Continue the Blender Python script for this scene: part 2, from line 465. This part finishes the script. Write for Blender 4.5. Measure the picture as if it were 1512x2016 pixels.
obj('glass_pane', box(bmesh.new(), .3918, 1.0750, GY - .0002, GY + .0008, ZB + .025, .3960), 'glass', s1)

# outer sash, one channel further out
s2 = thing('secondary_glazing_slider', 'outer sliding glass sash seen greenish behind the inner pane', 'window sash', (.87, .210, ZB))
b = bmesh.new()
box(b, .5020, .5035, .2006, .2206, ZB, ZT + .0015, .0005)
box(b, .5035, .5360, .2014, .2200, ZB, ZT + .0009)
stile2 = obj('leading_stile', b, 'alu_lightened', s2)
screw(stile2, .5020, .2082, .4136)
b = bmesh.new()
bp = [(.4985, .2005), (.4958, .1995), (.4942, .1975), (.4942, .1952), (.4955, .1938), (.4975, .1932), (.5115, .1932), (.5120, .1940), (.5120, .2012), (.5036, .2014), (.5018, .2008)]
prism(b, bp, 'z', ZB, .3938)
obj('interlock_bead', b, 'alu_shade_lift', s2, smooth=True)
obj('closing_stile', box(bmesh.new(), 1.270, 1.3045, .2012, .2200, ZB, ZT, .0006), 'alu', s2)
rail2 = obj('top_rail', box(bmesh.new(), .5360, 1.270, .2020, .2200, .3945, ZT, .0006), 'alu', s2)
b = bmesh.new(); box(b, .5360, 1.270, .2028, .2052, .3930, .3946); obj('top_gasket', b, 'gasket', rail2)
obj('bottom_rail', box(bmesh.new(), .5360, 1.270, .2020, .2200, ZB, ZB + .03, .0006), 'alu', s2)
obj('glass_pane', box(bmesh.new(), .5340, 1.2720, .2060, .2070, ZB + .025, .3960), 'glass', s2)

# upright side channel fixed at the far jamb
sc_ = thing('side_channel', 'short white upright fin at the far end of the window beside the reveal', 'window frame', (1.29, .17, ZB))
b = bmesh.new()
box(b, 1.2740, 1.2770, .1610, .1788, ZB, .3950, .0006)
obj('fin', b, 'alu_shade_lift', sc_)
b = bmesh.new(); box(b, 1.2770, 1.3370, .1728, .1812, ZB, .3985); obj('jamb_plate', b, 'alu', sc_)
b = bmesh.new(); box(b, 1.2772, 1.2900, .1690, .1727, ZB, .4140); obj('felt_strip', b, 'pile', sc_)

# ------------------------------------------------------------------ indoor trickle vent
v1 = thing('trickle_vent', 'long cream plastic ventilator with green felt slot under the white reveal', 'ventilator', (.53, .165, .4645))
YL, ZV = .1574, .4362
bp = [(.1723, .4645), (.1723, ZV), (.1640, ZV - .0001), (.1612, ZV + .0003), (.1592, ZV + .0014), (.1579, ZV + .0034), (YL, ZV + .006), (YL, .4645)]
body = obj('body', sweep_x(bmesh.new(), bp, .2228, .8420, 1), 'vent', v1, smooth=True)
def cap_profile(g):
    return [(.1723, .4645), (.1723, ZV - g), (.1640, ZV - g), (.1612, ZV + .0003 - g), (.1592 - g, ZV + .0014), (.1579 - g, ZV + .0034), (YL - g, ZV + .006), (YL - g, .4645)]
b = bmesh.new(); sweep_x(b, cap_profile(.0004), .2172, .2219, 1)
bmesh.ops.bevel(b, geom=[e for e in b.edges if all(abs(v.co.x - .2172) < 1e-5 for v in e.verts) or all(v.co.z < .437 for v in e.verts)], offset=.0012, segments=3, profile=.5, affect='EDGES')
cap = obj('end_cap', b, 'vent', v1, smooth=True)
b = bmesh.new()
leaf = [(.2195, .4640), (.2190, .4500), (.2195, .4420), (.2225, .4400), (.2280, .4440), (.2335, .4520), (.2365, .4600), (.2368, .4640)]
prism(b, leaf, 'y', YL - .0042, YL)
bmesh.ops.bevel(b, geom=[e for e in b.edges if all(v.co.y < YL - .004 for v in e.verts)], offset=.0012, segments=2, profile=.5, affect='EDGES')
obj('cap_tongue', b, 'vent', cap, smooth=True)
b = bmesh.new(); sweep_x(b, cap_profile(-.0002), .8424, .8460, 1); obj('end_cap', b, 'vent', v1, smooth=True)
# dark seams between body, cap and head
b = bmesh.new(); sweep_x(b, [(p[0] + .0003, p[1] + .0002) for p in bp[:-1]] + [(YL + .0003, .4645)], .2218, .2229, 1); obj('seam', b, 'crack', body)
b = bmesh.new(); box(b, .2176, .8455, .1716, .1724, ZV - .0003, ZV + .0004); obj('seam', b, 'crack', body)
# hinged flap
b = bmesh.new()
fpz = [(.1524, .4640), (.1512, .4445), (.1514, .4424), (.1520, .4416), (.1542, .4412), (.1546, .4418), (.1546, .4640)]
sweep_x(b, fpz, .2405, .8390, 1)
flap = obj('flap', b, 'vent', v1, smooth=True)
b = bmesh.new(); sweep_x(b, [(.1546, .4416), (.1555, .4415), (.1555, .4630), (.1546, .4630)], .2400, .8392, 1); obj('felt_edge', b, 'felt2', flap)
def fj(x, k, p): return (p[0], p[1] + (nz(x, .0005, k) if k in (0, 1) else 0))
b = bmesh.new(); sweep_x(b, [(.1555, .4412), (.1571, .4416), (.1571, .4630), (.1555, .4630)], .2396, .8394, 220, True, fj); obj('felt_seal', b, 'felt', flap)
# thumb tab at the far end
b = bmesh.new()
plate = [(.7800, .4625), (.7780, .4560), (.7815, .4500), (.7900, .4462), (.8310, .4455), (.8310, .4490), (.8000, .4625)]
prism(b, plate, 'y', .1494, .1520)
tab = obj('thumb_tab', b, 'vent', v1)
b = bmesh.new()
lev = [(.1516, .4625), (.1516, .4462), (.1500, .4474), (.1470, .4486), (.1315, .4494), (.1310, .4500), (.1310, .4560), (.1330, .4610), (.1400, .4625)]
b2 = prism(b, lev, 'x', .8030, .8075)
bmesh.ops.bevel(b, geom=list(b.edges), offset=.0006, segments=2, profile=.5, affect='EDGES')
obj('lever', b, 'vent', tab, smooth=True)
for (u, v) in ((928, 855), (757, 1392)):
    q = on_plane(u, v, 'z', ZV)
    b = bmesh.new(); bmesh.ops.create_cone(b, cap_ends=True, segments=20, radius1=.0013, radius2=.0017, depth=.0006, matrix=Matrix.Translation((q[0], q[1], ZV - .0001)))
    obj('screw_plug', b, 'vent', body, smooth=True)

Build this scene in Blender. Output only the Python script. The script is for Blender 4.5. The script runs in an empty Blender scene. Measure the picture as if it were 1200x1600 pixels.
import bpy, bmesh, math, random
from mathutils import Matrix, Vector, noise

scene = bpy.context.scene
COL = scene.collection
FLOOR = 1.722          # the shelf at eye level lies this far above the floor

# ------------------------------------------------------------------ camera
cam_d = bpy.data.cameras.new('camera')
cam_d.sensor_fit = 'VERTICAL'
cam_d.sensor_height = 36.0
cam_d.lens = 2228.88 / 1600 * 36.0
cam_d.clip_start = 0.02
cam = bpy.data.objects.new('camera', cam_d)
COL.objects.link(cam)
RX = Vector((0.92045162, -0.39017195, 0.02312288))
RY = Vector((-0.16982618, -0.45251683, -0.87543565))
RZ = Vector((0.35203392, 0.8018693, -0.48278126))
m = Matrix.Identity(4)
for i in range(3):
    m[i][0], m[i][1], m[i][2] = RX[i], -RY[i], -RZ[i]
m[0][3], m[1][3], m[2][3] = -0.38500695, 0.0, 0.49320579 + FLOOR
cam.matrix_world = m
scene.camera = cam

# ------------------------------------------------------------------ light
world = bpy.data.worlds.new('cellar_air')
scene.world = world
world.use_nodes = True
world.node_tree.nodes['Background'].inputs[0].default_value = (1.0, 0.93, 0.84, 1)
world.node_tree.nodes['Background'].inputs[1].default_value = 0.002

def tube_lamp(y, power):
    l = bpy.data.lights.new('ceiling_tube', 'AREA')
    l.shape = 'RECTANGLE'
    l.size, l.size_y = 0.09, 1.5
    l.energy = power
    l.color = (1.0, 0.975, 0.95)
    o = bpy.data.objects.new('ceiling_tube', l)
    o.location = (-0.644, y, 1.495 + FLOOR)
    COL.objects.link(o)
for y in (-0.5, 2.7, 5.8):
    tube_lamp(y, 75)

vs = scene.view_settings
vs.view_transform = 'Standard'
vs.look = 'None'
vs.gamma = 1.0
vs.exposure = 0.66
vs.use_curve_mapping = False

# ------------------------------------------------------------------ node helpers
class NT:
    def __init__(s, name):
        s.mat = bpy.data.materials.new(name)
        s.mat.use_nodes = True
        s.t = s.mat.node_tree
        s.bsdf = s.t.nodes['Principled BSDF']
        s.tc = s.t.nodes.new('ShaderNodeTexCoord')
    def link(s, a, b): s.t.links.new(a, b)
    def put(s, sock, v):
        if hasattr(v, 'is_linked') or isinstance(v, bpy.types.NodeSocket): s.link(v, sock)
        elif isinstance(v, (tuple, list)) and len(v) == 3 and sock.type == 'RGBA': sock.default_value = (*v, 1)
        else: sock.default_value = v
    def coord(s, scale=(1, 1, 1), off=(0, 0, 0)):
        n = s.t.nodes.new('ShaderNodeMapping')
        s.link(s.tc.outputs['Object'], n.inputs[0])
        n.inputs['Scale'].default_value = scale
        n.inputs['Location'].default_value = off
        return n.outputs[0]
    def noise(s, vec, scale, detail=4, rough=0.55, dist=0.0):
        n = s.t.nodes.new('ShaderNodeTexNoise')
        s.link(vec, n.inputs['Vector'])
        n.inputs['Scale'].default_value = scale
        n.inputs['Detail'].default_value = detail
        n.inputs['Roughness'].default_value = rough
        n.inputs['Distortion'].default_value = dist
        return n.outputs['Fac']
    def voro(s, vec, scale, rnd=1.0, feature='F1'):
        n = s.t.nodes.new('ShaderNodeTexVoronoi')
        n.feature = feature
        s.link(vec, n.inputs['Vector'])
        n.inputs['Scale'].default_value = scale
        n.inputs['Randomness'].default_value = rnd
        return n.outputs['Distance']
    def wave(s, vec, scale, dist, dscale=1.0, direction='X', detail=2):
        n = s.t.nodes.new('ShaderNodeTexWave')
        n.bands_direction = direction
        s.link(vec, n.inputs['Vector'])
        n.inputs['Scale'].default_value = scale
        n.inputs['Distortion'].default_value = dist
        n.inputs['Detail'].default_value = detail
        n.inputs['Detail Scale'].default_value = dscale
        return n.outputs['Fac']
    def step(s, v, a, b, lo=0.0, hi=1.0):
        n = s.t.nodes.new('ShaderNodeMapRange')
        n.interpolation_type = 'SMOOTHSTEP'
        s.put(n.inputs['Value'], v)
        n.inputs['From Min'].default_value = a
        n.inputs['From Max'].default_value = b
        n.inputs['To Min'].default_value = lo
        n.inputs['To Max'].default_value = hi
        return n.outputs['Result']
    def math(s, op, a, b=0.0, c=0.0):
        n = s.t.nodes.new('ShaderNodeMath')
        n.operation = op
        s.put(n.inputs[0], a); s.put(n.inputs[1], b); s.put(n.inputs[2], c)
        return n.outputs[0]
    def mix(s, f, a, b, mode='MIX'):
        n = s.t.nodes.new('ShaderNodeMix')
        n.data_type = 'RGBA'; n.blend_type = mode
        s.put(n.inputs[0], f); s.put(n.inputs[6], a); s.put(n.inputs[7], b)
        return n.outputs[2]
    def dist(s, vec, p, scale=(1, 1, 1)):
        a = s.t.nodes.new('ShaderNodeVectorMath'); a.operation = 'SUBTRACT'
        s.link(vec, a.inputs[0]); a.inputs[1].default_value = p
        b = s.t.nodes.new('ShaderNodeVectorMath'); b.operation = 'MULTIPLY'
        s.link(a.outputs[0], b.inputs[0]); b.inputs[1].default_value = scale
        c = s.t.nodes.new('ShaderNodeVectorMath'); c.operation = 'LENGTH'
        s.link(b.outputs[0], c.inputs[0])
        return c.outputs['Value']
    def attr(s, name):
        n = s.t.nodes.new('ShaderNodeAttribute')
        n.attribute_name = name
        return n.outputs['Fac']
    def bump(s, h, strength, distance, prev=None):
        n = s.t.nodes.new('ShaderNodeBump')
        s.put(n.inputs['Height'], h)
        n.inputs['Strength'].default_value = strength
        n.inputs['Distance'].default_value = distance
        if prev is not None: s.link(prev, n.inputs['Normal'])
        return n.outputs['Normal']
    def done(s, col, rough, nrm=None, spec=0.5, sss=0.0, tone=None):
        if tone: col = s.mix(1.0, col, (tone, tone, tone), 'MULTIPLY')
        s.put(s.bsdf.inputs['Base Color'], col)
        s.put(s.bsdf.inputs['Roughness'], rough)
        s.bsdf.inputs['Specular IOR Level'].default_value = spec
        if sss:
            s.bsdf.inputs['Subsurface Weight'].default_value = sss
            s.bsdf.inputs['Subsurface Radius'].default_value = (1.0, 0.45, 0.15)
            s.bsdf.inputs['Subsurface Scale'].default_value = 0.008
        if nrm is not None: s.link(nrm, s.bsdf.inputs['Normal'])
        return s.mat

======

**REQUEST**.
Within the listing above, extract exactly the lines from the line with "Build this scene" to the line with "FLOOR = 1.722", the two named lines included, and no others.

**THE RESULT**.
Build this scene in Blender. Output only the Python script. The script is for Blender 4.5. The script runs in an empty Blender scene. Measure the picture as if it were 1200x1600 pixels.
import bpy, bmesh, math, random
from mathutils import Matrix, Vector, noise

scene = bpy.context.scene
COL = scene.collection
FLOOR = 1.722          # the shelf at eye level lies this far above the floor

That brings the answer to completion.